Schon kurze Zeit nach der Veröffentlichung sammelten sich die Kommentare unter den Berichten zu Pofalla, nicht nur beim Postillon, sondern auch auf bei der „Tagesschau“, bei „Spiegel Online“ und anderen Seiten, in denen die Nutzer die deutsche Medienlandschaft kritisierten.
Offenbar glaubten viele dem Spaßmacher als den etablierten Medien. Sie hielten die seriöse Nachricht prompt für einen von Sichermanns Scherzen. Die Seiten mussten viel Häme einstecken. Nutzer schrieben immer wieder, die Nachricht sei ein Scherz und stamme vom Postillon. Viele freuten sich, dass sogar in Nachrichtensendungen im TV von Pofalla die Rede war. Andere, weit weniger viele Nutzer, stutzten, reagierten verwirrt und verunsichert. Waren die Leser dieses Mal selbst dem Satire-Blatt auf dem Leim gegangen?
Trotz mehrerer Kommentare, die darauf hinwiesen, dass Sichermann offenbar den Zeitstempel einfach auf das Datum vom Mittwoch umgestellt hatte, folgten weitere hämische Kommentare.
Am späten Abend reichten dann die Reaktionen im Internet von Ernüchterung über Verwirrung bis hin zu einer Flut von Komplimenten an den „Postillon“ für die Aktion.
„Debatte um Pofalla, Postillon und Medien zeigt vor allem, dass zu viele Leute Funktionen und Mechanismen des Netzes nicht verstehen“, schrieb ein Twitternutzer namens „davidermes“. Ein anderer User mit Namen „MartinJungfer“ befand: „Eins auf die Mütze für die Netz-Besserwisser und ewigen Nörgler“.
Sichermann selbst hielt sich am Freitag zunächst bedeckt, ist offenbar stolz auf seine Aktion. Er änderte das Titellogo „Der Postillon“ vorübergehend in „Der Pofalla“ um. Vielleicht ist die Diskussion, wer als Erster die Nachricht hatte, aber doch noch nicht am Ende. Im Netz kursierte am Freitag eine neue Persiflage: Aufnahmen einer archäologischen Ausgrabung. Auf einer Tonscherbe steht in altertümlicher Schrift „Pofalla geht zur Bahn“ geschrieben.

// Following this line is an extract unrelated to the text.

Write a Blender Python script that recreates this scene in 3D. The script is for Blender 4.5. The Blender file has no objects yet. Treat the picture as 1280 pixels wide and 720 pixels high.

Leser schätzen den „Postillon“ für Schlagzeilen wie diese: „Vier von fünf Killerspiele-Spielern zu fett für Amoklauf“. Oder: „Studie entlarvt Bäume als faulste Spezies der Welt“. Dass die Online-Satirezeitschrift aber so hohe Wellen im Netz schlagen könnte wie nun geschehen, hätten wohl die wenigsten geglaubt.